In CPT, people add more weight to what might happen and less weight to what will probably happens. That skews their perception of what can happen and that changes their reactions and behaviors to life events.

In other words, everyone is always trying to plan for the worst-case scenario economically under the cumulative prospect theory.

What Is Prospect Theory and Why Is It Important?

Prospect theory is a behavioral economic theory. It dictates how people choose to spend or invest their wealth. It states that people make decisions based on the prospect of value in gains or losses instead of trying to create a specific final outcome.

A common example of this theory involves a decision to purchase an insurance policy. In this example, we’re going to assume the probability of risk to the insured is 2%. The potential maximum loss that could occur is $5,000. The insurance company will set a premium of $25.

To apply the concepts of prospect theory, we must have a point of reference. We could use the worst-case scenario where $5,000 is lost. Most people, however, will base a decision on their current wealth.

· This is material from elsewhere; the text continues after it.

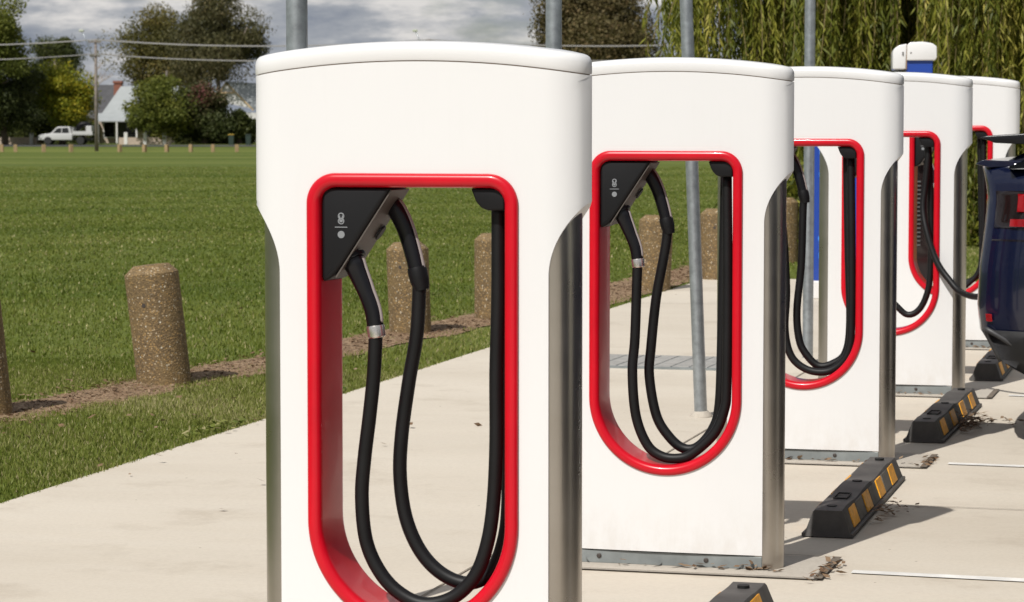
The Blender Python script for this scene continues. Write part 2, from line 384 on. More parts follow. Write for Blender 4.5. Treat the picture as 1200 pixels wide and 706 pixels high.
# ------------------------------------------------------------------ charging post (local: x across, y depth away, z up)
HW = .441; DEP = .17; OW = .2745; OT = 1.472; OB = .3245; CR = .075
def dsurf(w):
    a = abs(w)
    if a < .33: return .006*(a/.33)**2
    s = min(1, (a-.33)/(HW-.33)); return .006+.079*(1-sqrt(max(0, 1-s*s)))
def arch(w): return 1.80-.036*(w/HW)**2
def wz(z):
    if z < 1.22: return .351
    s = min(1, (z-1.22)/.185); return .351+.09*s**2.0
def shell_loops():
    pairs = []
    n = 14
    for i in range(n): s = i/n; a = -pi/2+s*pi/4; pairs.append(((OW*cos(a), OB+OW+OW*sin(a)), (.351*s, .05)))
    for i in range(n): s = i/n; a = -pi/4+s*pi/4; pairs.append(((OW*cos(a), OB+OW+OW*sin(a)), (.351, .05+(.549)*s)))
    n = 56; z0 = OB+OW; z1 = OT-CR
    for i in range(n): s = i/n; z = z0+s*(1.42-z0); pairs.append(((OW, z0+s*(z1-z0)), (wz(z), z)))
    n = 8
    zt = arch(HW)-.05
    for i in range(n): s = i/n; a = s*pi/4; pairs.append(((OW-CR+CR*cos(a), z1+CR*sin(a)), (HW, 1.42+(zt-1.42)*s)))
    for i in range(n): s = i/n; a = pi/4+s*pi/4; w = HW-s*.1; pairs.append(((OW-CR+CR*cos(a), z1+CR*sin(a)), (w, arch(w)-.05)))
    n = 14
    for i in range(n+1): s = i/n; w = (HW-.1)*(1-s); pairs.append((((OW-CR)*(1-s), OT), (w, arch(w)-.05)))
    left = [((-a[0], a[1]), (-b[0], b[1])) for a, b in pairs[1:-1]][::-1]
    return pairs+left
def shell(back=False):
    bm = bmesh.new(); P = shell_loops(); K = 14; rows = []
    for h, o in P:
        h = (h[0]*.985, (h[1]-.9)*.995+.9)
        row = []
        for k in range(K+1):
            s = k/K; w = h[0]*(1-s)+o[0]*s; z = h[1]*(1-s)+o[1]*s; d = dsurf(w)
            row.append((w, DEP-d if back else d, z))
        w, d, z = row[-1]; dd = -.011 if back else .011
        if abs(w) < HW-.02: row.append((w*.999, d+dd, z))
        else: row.append((w*.985, d, z))
        w, d, z = row[0]; row.insert(0, (w*1.004, d+dd, z))
        rows.append([bm.verts.new(q) for q in row])
    n = len(rows)
    for i in range(n):
        a = rows[i]; b_ = rows[(i+1) % n]
        for k in range(len(a)-1):
            f = (a[k], b_[k], b_[k+1], a[k+1]); bm.faces.new(f[::-1] if not back else f)
    # underside strip under the head
    for sgn in (-1, 1):
        prev = None
        for i in range(15):
            z = 1.22+.2*i/14; w = wz(z); d = dsurf(w)
            if not back: cur = (bm.verts.new((sgn*w, d+.001, z)), bm.verts.new((sgn*w, DEP/2, z)))
            else: cur = (bm.verts.new((sgn*w, DEP-d-.001, z)), bm.verts.new((sgn*w, DEP/2, z)))
            if prev: bm.faces.new((prev[0], prev[1], cur[1], cur[0]))
            prev = cur
    return bm
def ring_sweep(prof):
    """prof: list of (inset from the opening outline, depth)"""
    bm = bmesh.new(); path = []; nA = 48
    for i in range(nA+1): a = -pi+pi*i/nA; path.append((OW*cos(a), OB+OW+OW*sin(a), cos(a), sin(a)))
    for i in range(1, 9): path.append((OW, OB+OW+(OT-CR-OB-OW)*i/9, 1, 0))
    for i in range(13): a = pi/2*i/12; path.append((OW-CR+CR*cos(a), OT-CR+CR*sin(a), cos(a), sin(a)))
    for i in range(1, 6): path.append(((OW-CR)*(1-2*i/6), OT, 0, 1))
    for i in range(13): a = pi/2+pi/2*i/12; path.append((-OW+CR+CR*cos(a), OT-CR+CR*sin(a), cos(a), sin(a)))
    for i in range(1, 9): path.append((-OW, OT-CR-(OT-CR-OB-OW)*i/9, -1, 0))
    rows = [[bm.verts.new((x-nx*i_, d, z-nz*i_)) for i_, d in prof] for x, z, nx, nz in path]
    for i in range(len(rows)):
        a = rows[i]; b_ = rows[(i+1) % len(rows)]
        for k in range(len(prof)): k2 = (k+1) % len(prof); bm.faces.new((a[k], a[k2], b_[k2], b_[k]))
    bmesh.ops.recalc_face_normals(bm, faces=bm.faces); return bm
def lip(front):
    p = [(.000, .012), (-.001, -.002), (.002, -.007), (.008, -.0105), (.017, -.0115), (.025, -.0095), (.031, -.004), (.034, .004), (.0345, .012)]
    return p if front else [(a, DEP-b_) for a, b_ in p][::-1]
def plan_outline(inset=0, n=40):
    pts = []
    for i in range(n+1):
        s = -1+2*i/n; w = HW*sin(s*pi/2)*(.55)+HW*s*.45; pts.append((w, dsurf(w)))
    pts += [(w, DEP-d) for w, d in pts[::-1][1:-1]]
    o = []
    for w, d in pts:
        ww = w*(1-inset/HW); c = .085; dd = c+(d-c)*(1-min(1, inset/.085)); o.append((ww, dd))
    return o
def cap_mesh():
    bm = bmesh.new(); lv = [(.010, -.048), (.0015, -.047), (0, -.044), (0, -.020), (.0015, -.013), (.005, -.006), (.011, -.002), (.020, 0), (.045, .002), (.07, .003)]
    rings = []
    for ins, dz in lv: rings.append([bm.verts.new((w, d, arch(w)+dz)) for w, d in plan_outline(ins)])
    for r0, r1 in zip(rings, rings[1:]):
        for k in range(len(r0)): k2 = (k+1) % len(r0); bm.faces.new((r0[k], r0[k2], r1[k2], r1[k]))
    r = rings[-1]; n = len(r)//2
    for i in range(n):
        a, b_, c, d = r[i], r[i+1], r[(-(i+1)) % len(r)], r[(-i) % len(r)]
        vs_ = []
        for v in (a, b_, c, d):
            if v not in vs_: vs_.append(v)
        if len(vs_) > 2: bm.faces.new(vs_)
    bmesh.ops.recalc_face_normals(bm, faces=bm.faces); return bm
def seal_mesh():
    bm = bmesh.new(); rings = []
    for ins, dz in ((.006, -.060), (.006, -.040)): rings.append([bm.verts.new((w, d, arch(w)+dz)) for w, d in plan_outline(ins)])
    for k in range(len(rings[0])): k2 = (k+1) % len(rings[0]); bm.faces.new((rings[0][k], rings[0][k2], rings[1][k2], rings[1][k]))
    return bm
def side_mesh(sgn):
    bm = bmesh.new(); cols = []; n = 20
    zs = [0, .4, .8, 1.2, 1.33]
    for i in range(n+1):
        a = -pi/2+pi*i/n; w = .343+.072*cos(a)**.85 if cos(a) > 1e-6 else .343; d = .085+.071*sin(a)
        cols.append([bm.verts.new((sgn*w, d, z if z < 1.3 else min(1.385, 1.21+.185*sqrt(max(0, (w-.352)/.09))+.03))) for z in zs])
    for a, b_ in zip(cols, cols[1:]):
        for k in range(len(zs)-1): bm.faces.new((a[k], b_[k], b_[k+1], a[k+1]))
    for a, b_ in ((cols[0], 1), (cols[-1], -1)):
        q = [bm.verts.new((v.co.x-sgn*.02, v.co.y, v.co.z)) for v in a]
        for k in range(len(zs)-1): bm.faces.new((a[k], a[k+1], q[k+1], q[k]))
    bmesh.ops.recalc_face_normals(bm, faces=bm.faces); return bm
def handle(path, r0s, collar, parent, sidevec):
    P = smoothpath(path, 6); n = len(P); rs = [np.interp(i/(n-1), [0, .12, .3, .6, 1], r0s) for i in range(n)]
    bm = bmesh.new(); tube(bm, P, rs, 16, (Vector((0, 1, 0)), .85)); h = obj('plug', bm, M['black2'], parent, smooth=True)
    # collar behind the head of the plug
    bm = bmesh.new(); i0 = int(n*.16); tube(bm, P[i0:i0+3], [rs[i0]*1.28]*3, 16, (Vector((0, 1, 0)), .9)); sharp(obj('plug_flange', bm, M['black'], h))
    # grey strip down the outer side
    Q = []
    for i in range(int(n*.22), n-1):
        tt = (P[min(i+1, n-1)]-P[i-1]).normalized(); nn = Vector((tt.z*-1, 0, tt.x)); nn = nn if nn.x > 0 else -nn
        Q.append(P[i]+nn*(rs[i]-.0035)+Vector((0, -.003, 0)))
    bm = bmesh.new(); tube(bm, Q, [.0015 if k in (0, len(Q)-1) else .0062 for k in range(len(Q))], 10); obj('grip_strip', bm, M['strip'], h, smooth=True)
    tt = (P[-1]-P[-3]).normalized()
    bm = bmesh.new(); a = P[-1]-tt*.004
    if collar:
        tube(bm, [a, a+tt*.003, a+tt*.028, a+tt*.031], [.0225, .0235, .0225, .020], 20); sharp(obj('collar', bm, M['collar'], h))
    else:
        a = P[-1]-tt*.03
        tube(bm, [a, a+tt*.01, a+tt*.035, a+tt*.06], [.0235, .0255, .0245, .0195], 20); sharp(obj('strain_relief', bm, M['black'], h))
    return h
def cable(parent, pts, r=.0178):
    bm = bmesh.new(); P = smoothpath(pts, 8); tube(bm, P, r, 14); return obj('cable', bm, M['cable'], parent, smooth=True)

C = {
 'a0': [(-.110, .05, 1.085), (-.111, .05, 1.059), (-.116, .05, .967), (-.128, .05, .858), (-.142, .05, .749), (-.149, .05, .651), (-.138, .05, .542), (-.102, .05, .464), (-.05, .05, .412), (.016, .05, .387), (.09, .052, .406), (.148, .054, .463), (.180, .056, .547), (.196, .058, .655), (.203, .058, .805), (.203, .058, .976), (.208, .058, 1.168), (.208, .06, 1.40)],
 'b0': [(-.018, .12, 1.20), (-.018, .12, 1.169), (-.025, .12, 1.061), (-.046, .12, .941), (-.065, .12, .809), (-.07, .12, .7), (-.054, .12, .591), (-.013, .12, .505), (.046, .12, .451), (.114, .12, .433), (.172, .12, .466), (.205, .12, .548), (.216, .12, .646), (.218, .12, .841), (.218, .12, 1.013), (.214, .12, 1.185), (.206, .12, 1.40)],
 'a1': [(-.110, .05, 1.085), (-.113, .05, 1.03), (-.12, .05, .808), (-.129, .05, .685), (-.116, .05, .53), (-.075, .05, .427), (-.022, .05, .386), (.04, .05, .38), (.092, .05, .4), (.169, .05, .473), (.205, .05, .559), (.213, .05, .647), (.215, .05, .989), (.208, .06, 1.40)],
 'b1': [(-.018, .12, 1.20), (-.022, .12, 1.15), (-.034, .12, 1.08), (-.059, .12, .945), (-.077, .12, .77), (-.083, .12, .665), (-.057, .12, .525), (-.01, .12, .449), (.043, .12, .408), (.096, .12, .416), (.149, .12, .48), (.173, .12, .569), (.181, .12, .81), (.191, .12, 1.40)],
 'a2': [(-.110, .05, 1.085), (-.10, .05, 1.03), (-.085, .05, .778), (-.091, .05, .597), (-.062, .05, .475), (.01, .05, .414), (.101, .05, .405), (.171, .05, .446), (.208, .05, .518), (.216, .05, .64), (.215, .05, .96), (.205, .06, 1.40)],
 'b2': [(-.018, .12, 1.20), (-.023, .12, 1.14), (-.029, .12, .897), (-.048, .12, .684), (-.039, .12, .557), (-.011, .12, .487), (.053, .12, .425), (.125, .12, .439), (.18, .12, .492), (.198, .12, .634), (.188, .12, .956), (.177, .12, 1.40)],
 'a3': [(-.110, .05, 1.085), (-.112, .06, 1.03), (-.11, .08, .8), (-.08, .1, .6), (.022, .1, .489), (.09, .1, .437), (.157, .1, .473), (.202, .1, .58), (.215, .1, .729), (.215, .1, .936), (.208, .1, 1.156), (.195, .1, 1.40)],
}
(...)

That means a person is left with a specific choice. They can pay the $25 and be left with a utility loss of -25 to their wealth. They could also enter into what prospect theory describes as a “lottery” of possible outcomes.

In the lottery, the person will evaluate all possible outcomes to determine a risk level. That risk level will be associated with a specific monetary loss. Is the cost of the insurance premium greater than or less than the risk of not carrying insurance at all?

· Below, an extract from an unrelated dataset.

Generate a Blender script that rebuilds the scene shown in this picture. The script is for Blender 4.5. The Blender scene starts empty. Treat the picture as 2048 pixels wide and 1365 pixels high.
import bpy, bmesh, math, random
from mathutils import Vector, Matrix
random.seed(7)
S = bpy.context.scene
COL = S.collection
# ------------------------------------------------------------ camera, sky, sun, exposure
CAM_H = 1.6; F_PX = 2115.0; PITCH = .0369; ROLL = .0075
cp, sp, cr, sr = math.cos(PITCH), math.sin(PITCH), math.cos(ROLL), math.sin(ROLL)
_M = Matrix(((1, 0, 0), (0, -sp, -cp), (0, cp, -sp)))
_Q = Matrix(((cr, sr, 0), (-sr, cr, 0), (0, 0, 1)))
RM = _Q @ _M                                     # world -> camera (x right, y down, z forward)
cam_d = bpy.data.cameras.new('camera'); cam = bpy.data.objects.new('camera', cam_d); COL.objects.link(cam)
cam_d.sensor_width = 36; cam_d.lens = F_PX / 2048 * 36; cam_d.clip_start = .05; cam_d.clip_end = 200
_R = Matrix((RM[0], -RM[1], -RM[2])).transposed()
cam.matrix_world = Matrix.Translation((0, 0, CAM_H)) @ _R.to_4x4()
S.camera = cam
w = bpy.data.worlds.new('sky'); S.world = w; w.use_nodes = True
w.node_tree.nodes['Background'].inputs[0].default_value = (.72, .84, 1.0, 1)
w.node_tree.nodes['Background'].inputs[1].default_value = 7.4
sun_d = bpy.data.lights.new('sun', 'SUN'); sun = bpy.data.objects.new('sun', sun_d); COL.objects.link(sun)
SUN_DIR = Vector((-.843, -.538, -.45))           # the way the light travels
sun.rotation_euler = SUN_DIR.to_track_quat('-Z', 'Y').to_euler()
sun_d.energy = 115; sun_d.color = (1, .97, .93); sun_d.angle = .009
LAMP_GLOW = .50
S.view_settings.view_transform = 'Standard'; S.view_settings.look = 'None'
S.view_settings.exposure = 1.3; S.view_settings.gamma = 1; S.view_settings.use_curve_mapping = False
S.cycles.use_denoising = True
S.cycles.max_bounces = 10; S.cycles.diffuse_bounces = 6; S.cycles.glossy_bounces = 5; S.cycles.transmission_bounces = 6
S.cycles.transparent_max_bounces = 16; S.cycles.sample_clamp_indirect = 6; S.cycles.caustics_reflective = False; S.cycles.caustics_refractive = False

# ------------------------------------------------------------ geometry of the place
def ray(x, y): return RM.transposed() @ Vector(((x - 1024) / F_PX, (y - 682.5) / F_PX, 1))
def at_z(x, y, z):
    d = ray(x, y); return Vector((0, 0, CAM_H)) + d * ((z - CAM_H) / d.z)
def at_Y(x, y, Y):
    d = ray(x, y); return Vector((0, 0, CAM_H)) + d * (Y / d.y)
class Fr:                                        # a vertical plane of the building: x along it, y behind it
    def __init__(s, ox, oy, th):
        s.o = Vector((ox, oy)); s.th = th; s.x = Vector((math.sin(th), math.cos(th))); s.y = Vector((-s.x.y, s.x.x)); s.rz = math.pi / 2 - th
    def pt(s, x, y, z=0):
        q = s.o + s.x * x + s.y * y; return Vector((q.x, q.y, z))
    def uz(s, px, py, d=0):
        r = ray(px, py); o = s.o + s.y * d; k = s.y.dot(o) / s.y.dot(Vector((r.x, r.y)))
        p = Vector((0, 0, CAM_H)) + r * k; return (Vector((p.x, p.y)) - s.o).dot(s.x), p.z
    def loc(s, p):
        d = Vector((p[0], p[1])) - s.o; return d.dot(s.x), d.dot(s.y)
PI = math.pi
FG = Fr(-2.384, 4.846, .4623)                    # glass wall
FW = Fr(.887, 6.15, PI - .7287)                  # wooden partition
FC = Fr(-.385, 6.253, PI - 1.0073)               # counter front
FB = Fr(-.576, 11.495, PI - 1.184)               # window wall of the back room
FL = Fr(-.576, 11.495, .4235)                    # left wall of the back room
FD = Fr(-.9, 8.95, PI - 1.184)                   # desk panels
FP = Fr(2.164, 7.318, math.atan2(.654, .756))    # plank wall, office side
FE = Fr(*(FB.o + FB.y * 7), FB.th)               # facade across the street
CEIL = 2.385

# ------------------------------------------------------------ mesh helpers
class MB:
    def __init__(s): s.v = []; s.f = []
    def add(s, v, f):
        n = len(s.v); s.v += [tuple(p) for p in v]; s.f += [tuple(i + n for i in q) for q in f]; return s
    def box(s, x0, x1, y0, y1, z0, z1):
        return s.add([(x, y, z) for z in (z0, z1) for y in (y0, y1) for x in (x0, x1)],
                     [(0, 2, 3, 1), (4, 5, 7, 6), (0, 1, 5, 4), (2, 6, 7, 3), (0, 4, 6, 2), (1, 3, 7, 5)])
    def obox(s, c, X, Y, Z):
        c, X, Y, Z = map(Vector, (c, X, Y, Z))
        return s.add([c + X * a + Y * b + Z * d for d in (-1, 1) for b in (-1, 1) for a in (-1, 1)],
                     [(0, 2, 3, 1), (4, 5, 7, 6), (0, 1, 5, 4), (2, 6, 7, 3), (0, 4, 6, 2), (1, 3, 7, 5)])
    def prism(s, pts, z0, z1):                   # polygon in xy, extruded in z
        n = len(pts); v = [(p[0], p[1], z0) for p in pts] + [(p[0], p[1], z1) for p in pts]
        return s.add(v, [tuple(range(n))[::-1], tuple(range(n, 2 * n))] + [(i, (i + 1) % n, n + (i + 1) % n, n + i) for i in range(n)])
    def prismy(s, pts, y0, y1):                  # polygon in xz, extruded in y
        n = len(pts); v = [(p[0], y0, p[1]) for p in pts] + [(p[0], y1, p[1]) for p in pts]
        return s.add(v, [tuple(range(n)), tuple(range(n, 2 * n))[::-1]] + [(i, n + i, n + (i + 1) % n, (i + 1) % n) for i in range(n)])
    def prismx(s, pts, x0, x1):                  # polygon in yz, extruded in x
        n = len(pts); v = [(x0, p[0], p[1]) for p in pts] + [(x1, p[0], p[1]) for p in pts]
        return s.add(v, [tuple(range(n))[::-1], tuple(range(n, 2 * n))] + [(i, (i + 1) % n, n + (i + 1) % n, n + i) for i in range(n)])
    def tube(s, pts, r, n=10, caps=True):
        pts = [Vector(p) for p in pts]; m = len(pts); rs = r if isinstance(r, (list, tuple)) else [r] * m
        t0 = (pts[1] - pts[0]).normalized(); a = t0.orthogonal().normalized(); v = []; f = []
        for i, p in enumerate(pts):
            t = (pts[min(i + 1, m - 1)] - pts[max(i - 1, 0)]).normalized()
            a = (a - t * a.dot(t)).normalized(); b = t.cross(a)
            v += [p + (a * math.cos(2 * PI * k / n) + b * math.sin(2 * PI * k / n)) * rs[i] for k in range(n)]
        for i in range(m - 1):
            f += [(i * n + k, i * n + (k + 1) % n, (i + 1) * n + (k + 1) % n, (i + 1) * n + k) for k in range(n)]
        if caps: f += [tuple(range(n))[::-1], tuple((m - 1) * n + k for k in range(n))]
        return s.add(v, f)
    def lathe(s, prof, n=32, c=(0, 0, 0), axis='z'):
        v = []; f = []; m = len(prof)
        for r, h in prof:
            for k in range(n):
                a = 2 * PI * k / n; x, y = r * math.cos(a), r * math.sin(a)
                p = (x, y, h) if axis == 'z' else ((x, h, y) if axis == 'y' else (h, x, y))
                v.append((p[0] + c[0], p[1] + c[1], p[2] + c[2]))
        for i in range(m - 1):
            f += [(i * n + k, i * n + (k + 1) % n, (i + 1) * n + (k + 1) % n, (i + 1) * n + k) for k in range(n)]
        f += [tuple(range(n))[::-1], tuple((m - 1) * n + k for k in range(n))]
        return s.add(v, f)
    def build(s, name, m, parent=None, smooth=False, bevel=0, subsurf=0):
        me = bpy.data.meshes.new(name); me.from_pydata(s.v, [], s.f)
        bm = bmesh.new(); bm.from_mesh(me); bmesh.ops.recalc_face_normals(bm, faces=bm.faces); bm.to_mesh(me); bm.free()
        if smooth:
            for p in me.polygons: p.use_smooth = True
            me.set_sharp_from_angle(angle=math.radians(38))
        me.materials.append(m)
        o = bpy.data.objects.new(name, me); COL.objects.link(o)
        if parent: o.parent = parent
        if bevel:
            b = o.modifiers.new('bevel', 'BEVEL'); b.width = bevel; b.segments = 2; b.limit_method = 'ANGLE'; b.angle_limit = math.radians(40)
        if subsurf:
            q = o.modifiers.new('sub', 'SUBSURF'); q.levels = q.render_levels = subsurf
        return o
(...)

This creates a four-fold series of possible outcomes that involve gains or losses. There are high probability gains and losses and low probability gains or losses. Let’s say the insurance policy is purchased, a loss occurs, but the company refuses to honor the claim. In this example, the affected person decides to file a civil lawsuit for double damages.

High Probability Gain: The defendant is given an 80% chance to win $10,000, but they are given a 100% chance to settle for $8,500. 80% x $10,000 equals a possible outcome of $8,000, which is less than the guaranteed settlement of $8,500. Although the settlement is unfavorable, it would be risk averse to accept it.
Low Probability Gain: The defendant is given a 10% chance to win $10,000, but a 100% chance to settle for $500. In this instance, 10% x $10,000 = $1,000. The hope of a larger gain comes from a refusal to settle.
High Probability Loss: The opposite applies to situations of loss. If there is a 80% chance to lose $10,000, but a 100% chance to lose $8,500, the hope to avoid loss is greater so there is a rejection of the settlement.
Low Probability Loss: If there is a 10% chance to lose $10,000, but a 100% chance to lose $500, the decision to accept the unfavorable settlement is better because it avoids a potentially great loss.

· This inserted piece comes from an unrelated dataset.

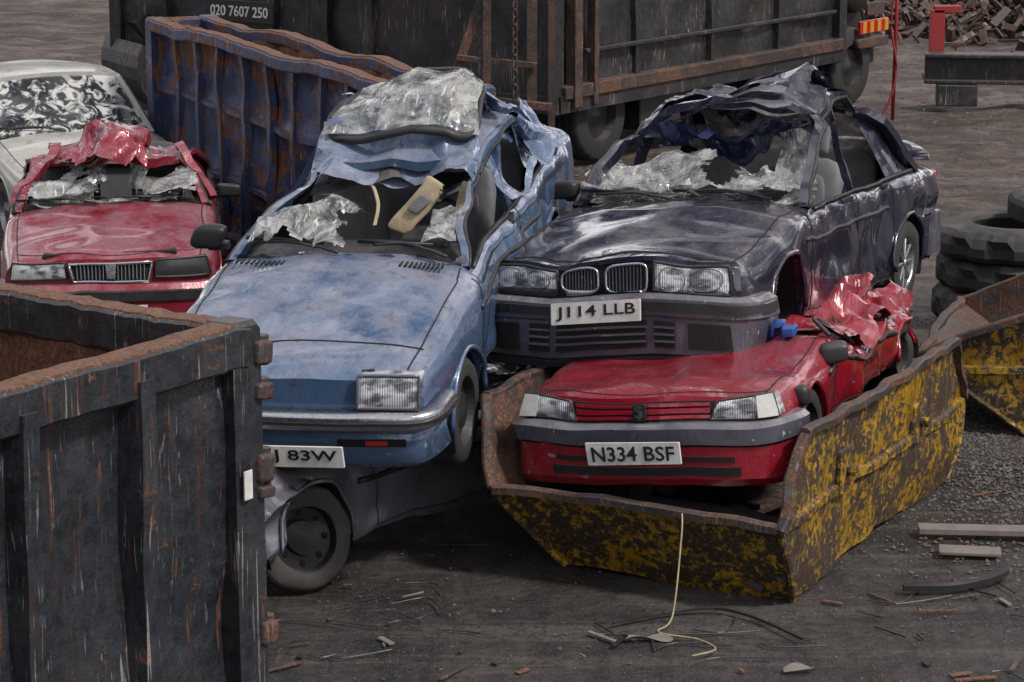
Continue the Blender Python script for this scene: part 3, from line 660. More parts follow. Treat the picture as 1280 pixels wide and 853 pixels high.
crum('torn_wing',c,.05,.75,-.84,-.60,lambda a,b:.66-.10*(1-b)+.05*math.sin(a*9),.09,4,95,'grey',30)
c.add('bumper_remains',join(sweep(cat([(.35,-.80,.35),(.1,-.78,.30),(-.05,-.6,.33),(-.08,-.2,.25),(-.05,.3,.3)],6),rect(.10,.14)),sweep(cat([(.2,-.7,.2),(.05,-.6,.15),(0,-.3,.12)],5),rect(.06,.05)),sweep(cat([(.15,-.78,.5),(.0,-.8,.35),(.1,-.75,.12)],6),rect(.05,.03))),'black')
# ================================================================== RED CAR LEFT
P=dict(L=3.55,hw=[(0,.77),(.4,.81),(1.3,.82),(3,.81),(3.55,.75)],zs=[(0,.60),(.3,.66),(1.1,.80),(2.9,.84),(3.55,.8)],
 zc=[(0,.63),(.15,.69),(.6,.77),(1.2,.88),(3.1,.9),(3.55,.86)],zb=.22,bow=.13,wheels=(.72,2.95),rw=.28,ra=.32,xa=1.15,xc=3.05,xrf=1.75,xrr=2.4,zr=1.20,yr=.56,rake=.15,nosemat='maroon')
def Dm(p):
    q=p.copy(); h=max(0,min(1,(p.z-.9)/.3))
    q+=NZ(p,1.1,102)*.02+NZ(p,3.5,104)*.012+NZ(p,2.2,109)*.13*h; q.z+=(VC(p,3.5,101)-.45)*.12*h-.12*h
    if p.x<1.2 and p.z>.6: q.z+=(VC(p,2.2,127)-.4)*.02
    return q
c=Car('maroon_hatchback_car',P,(-2.93,18.95,.0),-7,0,-1,Dm,'maroon')
c.body(); c.stdseams([1.1,2.1,2.8]); c.across(.05,.72,bend=.12)
for sd in (1,-1):
    q=[(sd*.32,.50),(sd*.73,.50),(sd*.70,.625),(sd*.33,.61)]
    c.slab('headlight',q,.018,.1,'lamp' if sd>0 else 'black',10,3,True,.012); c.frame('headlight_frame',q,.018,.008,'black')
k=[(-.27,.475),(.27,.475),(.30,.605),(-.30,.605)]
c.slab('grille',k,.03,.05,'void',8,2); c.frame('grille_chrome',k,.045,.011,'chrome')
for i in range(19):
    y=-.245+.027*i; c.slab('grille_slat',[(y,.49),(y+.006,.49),(y+.006,.595),(y,.595)],.045,.02,'alloy',1,1)
c.slab('badge',[(-.03,.50),(.03,.50),(.04,.60),(-.04,.60)],.06,.02,'chrome',2,2)
c.bumper('bumper',[(-.10,.18),(.03,.18),(.07,.22),(.075,.42),(.045,.46),(-.10,.46)],'maroon',.42,.012,.03)
c.bumper('bumper_strip',[(.04,.34),(.09,.34),(.09,.40),(.04,.40)],'black',.40,.014,.03); c.bumper('bumper_chrome',[(.06,.405),(.088,.405),(.088,.42),(.06,.42)],'chrome',.40,.014,.03)
c.plate("M271 EHP",.27,.135,.52,.115)
for sd in(1,-1): c.wheel(.72,sd); c.wheel(2.95,sd)
c.interior('seatd',-1)
c.greenhouse(B=2.1,rear=None,sag=.22,keepw=lambda a,b:(abs(b-.5)>.16-.1*a or a<.25) and noise.noise(Vector((a*5,b*6,12)))<.2)
crum('crumpled_roof_skin',c,1.5,2.3,-.30,.42,lambda a,b:1.22+.24*math.sin(a*3.1)*math.sin(b*3.1),.15,4,111,'maroon',60,keep=ragged(10,.05))
crum('crumpled_glass',c,1.15,1.55,.05,.6,lambda a,b:.92+.12*a,.09,4,113,'shat',30,keep=ragged(11))
crum('crumpled_glass_b',c,1.15,1.65,-.68,-.25,lambda a,b:.92+.30*a*(1-b*.7),.06,4,115,'shat',30,keep=ragged(12))
c.mirror(1.4,-.91,.9); c.wipers()
c.add('bent_pillar',join(sweep(cat([(1.4,.75,.85),(1.55,.6,1.2),(1.8,.45,1.3),(2.1,.5,1.35)],6),rect(.06,.05)),sweep(cat([(1.3,-.78,.85),(1.6,-.62,1.15),(2.0,-.55,1.22)],6),rect(.06,.05))),'maroon')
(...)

How Is CPT Different from Standard Prospect Theory?

Tversky and Kahneman incorporated rank-dependent functionals into their theory. This transforms cumulative probabilities instead of individual probabilities. This was done to satisfy stochastic dominance, which the original prospect theory did not take into account.

At the same time, the two primary components of the standard prospect theory are retained in CPT.

• Gains or losses are based on value carriers instead of final assets or overall wealth.
• Outcome values are multiplied by decision weight instead of additive probabilities.

People will deal with risk in many different ways. Every situation that a person will encounter offers risk. Managing that risk depends on whether or not it is identified as being acceptable or unacceptable. There are 4 basic methods of handling risk that can be incorporated into CPT by merging the principles of enterprise risk management structures with it.

1. Avoidance. This method of risk management means nothing will be done. The risk is recognized, but then it is ignored.
2. Mitigation. This method of management implements control factors, countermeasures, and specific fixes that target high risk situations. There will always be some level of risk, but the implemented mitigating factors make it easier to manage.
3. Transfer. Instead of dealing with risk, one method of dealing with it is to transfer it to a different entity. One way to transfer risk would be to purchase an insurance policy. In CPT, risk transfer might mean shifting responsibilities to other entities.
4. Acceptance. In this method, the risk is identified and actions are taken despite its presence. Unknowns are still present, but do not stop individuals or organizations from taking an action.

The problem with CPT is that most people do not look at the value of probability in a uniform way. Lower probability issues are usually over-weighted and higher probability issues are usually over-weighted. Going back to the gains and losses listed above, the average person will put more weight on the most favorable outcome and then ignore the risks that come with that decision.

Instead of accepting the 100% probability of winning $8,500 in the lawsuit, the individual involved would choose the 80% probability of winning $10,000. The fact that they could not win anything because of the 20% reduction in probability is ignored, with the focus placed on the larger monetary amount instead.

This affects the economics on local, regional, national, and even international levels, depending on the amount in question and how much risk is being ignored or avoided. The 2007 Great Recession, which affected economies around the world, is an example of risk avoidance where the short-term gains, not the long-term potential outcome, were evaluated for risk. Eventually, the risk percentages grew to the point where it became more likely for failure to occur and it eventually did.

On a personal level, purchasing a stock to sell tomorrow no matter what instead of holding onto it to maximize its growth could be an example of local CPT application.

Risk will always be present. If we evaluate it fairly, we can make risk averse decisions more often, and that will benefit us all from an economic point of view.